*WHAT IS ASKED*
Copy all lines that contain the word "picture".

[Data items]
::::

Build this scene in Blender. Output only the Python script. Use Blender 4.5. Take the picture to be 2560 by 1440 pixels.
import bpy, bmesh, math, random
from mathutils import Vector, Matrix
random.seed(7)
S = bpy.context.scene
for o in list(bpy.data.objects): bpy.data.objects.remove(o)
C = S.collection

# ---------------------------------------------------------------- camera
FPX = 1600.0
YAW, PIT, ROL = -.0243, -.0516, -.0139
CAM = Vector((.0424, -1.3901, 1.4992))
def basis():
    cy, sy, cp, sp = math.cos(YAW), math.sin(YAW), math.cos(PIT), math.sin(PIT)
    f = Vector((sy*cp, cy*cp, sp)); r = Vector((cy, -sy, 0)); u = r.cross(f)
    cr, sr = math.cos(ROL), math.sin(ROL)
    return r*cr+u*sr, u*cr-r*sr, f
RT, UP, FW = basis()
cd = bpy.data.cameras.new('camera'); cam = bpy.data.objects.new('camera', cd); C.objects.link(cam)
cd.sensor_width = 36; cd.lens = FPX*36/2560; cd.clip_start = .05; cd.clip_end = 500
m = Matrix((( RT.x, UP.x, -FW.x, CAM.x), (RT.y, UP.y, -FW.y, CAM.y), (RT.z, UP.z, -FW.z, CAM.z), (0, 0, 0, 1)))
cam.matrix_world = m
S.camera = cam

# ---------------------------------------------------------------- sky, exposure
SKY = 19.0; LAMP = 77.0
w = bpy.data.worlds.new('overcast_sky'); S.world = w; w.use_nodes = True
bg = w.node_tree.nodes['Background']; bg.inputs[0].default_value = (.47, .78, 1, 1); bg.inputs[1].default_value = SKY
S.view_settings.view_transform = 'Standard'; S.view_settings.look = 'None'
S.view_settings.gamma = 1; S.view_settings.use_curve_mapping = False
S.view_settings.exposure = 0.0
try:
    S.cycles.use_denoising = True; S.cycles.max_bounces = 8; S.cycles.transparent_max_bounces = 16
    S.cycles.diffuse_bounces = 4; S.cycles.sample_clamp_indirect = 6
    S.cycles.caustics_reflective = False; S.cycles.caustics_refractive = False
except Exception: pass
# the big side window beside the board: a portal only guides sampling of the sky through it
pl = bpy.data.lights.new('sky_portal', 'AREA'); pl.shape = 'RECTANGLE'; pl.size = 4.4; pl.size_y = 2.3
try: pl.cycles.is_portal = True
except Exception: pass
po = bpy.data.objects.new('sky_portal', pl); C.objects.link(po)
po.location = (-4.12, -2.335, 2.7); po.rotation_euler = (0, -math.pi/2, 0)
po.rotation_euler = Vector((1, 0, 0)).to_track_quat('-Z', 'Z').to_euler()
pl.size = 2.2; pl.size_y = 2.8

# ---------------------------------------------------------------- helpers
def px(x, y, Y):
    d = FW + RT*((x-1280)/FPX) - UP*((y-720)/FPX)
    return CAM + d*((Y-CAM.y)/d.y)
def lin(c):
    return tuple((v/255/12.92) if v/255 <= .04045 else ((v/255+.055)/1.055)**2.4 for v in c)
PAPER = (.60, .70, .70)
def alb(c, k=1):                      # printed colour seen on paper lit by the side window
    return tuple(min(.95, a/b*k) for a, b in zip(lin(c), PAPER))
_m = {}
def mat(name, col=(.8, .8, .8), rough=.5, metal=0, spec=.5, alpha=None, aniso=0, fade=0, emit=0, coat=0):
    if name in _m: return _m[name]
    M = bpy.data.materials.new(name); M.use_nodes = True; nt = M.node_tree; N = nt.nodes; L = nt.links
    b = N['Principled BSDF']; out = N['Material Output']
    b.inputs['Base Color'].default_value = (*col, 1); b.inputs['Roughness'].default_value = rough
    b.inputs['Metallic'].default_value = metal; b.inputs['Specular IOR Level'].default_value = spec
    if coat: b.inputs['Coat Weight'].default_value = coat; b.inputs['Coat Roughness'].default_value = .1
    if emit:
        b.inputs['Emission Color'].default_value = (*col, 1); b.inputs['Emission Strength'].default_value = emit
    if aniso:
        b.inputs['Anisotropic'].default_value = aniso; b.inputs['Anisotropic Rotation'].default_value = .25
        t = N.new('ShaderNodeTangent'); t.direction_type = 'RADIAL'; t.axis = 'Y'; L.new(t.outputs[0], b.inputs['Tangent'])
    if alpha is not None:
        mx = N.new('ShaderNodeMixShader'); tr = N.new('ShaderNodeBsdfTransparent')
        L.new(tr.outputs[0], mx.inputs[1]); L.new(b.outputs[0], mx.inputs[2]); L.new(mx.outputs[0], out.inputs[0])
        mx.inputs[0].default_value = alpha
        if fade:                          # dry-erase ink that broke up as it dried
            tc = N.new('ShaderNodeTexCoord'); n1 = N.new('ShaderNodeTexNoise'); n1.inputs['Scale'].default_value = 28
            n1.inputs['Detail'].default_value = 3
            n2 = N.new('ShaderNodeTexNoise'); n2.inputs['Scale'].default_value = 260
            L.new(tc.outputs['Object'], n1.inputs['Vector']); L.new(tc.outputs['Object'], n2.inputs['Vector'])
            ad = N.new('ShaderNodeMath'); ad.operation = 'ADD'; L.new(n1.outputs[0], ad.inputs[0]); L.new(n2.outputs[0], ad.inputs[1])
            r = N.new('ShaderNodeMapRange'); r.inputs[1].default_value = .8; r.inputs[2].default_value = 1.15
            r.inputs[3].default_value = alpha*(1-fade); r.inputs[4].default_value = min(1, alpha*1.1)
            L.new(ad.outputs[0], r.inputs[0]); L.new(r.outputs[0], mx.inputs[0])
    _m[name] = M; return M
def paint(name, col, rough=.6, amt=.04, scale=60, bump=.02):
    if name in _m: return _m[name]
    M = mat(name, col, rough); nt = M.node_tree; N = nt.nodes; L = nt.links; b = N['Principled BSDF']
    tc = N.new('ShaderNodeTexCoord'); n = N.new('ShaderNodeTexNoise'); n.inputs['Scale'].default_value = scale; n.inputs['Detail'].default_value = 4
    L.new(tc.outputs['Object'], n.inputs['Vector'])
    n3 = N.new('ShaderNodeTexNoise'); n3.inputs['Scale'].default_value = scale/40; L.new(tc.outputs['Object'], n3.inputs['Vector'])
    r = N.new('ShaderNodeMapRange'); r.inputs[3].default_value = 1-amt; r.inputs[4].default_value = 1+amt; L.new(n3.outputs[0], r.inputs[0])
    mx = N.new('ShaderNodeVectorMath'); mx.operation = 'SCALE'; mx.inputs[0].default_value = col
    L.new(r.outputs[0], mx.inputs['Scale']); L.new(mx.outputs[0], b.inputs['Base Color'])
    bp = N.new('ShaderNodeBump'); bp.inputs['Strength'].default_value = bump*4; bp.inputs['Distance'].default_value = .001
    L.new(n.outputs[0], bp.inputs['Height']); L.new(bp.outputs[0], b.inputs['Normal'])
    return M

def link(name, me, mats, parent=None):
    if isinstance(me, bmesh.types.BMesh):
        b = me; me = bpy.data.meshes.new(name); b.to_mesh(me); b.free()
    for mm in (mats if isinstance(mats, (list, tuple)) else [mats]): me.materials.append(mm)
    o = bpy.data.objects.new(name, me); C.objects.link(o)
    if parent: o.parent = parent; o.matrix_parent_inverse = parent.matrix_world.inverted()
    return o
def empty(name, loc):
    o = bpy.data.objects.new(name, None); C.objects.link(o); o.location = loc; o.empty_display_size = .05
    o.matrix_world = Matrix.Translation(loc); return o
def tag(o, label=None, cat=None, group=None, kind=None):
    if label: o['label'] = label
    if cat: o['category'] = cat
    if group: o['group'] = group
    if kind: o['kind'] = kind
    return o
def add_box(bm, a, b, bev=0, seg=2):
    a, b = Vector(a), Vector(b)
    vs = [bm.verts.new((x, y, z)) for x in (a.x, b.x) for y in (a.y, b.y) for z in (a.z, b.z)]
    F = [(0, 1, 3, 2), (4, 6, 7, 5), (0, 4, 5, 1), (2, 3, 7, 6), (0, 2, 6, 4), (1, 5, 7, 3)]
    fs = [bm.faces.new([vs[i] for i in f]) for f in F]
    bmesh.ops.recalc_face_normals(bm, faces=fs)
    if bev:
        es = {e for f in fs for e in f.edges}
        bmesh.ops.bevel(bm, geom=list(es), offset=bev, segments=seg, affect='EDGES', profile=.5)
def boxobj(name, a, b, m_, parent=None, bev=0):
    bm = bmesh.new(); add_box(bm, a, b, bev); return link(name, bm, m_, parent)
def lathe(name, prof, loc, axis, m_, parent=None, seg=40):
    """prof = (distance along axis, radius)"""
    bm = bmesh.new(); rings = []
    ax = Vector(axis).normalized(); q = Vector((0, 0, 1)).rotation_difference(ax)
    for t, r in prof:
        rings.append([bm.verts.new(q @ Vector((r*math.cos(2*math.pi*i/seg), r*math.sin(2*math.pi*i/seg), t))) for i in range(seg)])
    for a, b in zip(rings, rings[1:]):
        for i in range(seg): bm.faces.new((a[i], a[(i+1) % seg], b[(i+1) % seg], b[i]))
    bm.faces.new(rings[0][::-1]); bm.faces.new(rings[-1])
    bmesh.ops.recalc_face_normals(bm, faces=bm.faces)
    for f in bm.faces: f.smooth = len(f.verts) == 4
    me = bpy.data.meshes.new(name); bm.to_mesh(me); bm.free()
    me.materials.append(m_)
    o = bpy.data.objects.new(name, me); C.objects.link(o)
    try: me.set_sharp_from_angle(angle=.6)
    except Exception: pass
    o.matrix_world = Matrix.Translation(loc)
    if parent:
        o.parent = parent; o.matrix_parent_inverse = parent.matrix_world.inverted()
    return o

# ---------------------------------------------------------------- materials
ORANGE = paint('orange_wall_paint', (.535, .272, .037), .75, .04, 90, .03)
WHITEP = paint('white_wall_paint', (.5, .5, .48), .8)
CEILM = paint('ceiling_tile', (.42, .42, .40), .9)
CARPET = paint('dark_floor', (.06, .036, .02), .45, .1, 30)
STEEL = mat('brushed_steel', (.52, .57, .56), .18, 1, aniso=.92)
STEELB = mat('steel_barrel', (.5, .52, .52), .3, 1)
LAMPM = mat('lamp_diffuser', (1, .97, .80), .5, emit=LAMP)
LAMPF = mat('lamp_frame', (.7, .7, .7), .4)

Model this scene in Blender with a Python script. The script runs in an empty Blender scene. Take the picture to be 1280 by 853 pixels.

::::

*RESPONSE FOR THIS EXERCISE*
Build this scene in Blender. Output only the Python script. Use Blender 4.5. Take the picture to be 2560 by 1440 pixels.
Model this scene in Blender with a Python script. The script runs in an empty Blender scene. Take the picture to be 1280 by 853 pixels.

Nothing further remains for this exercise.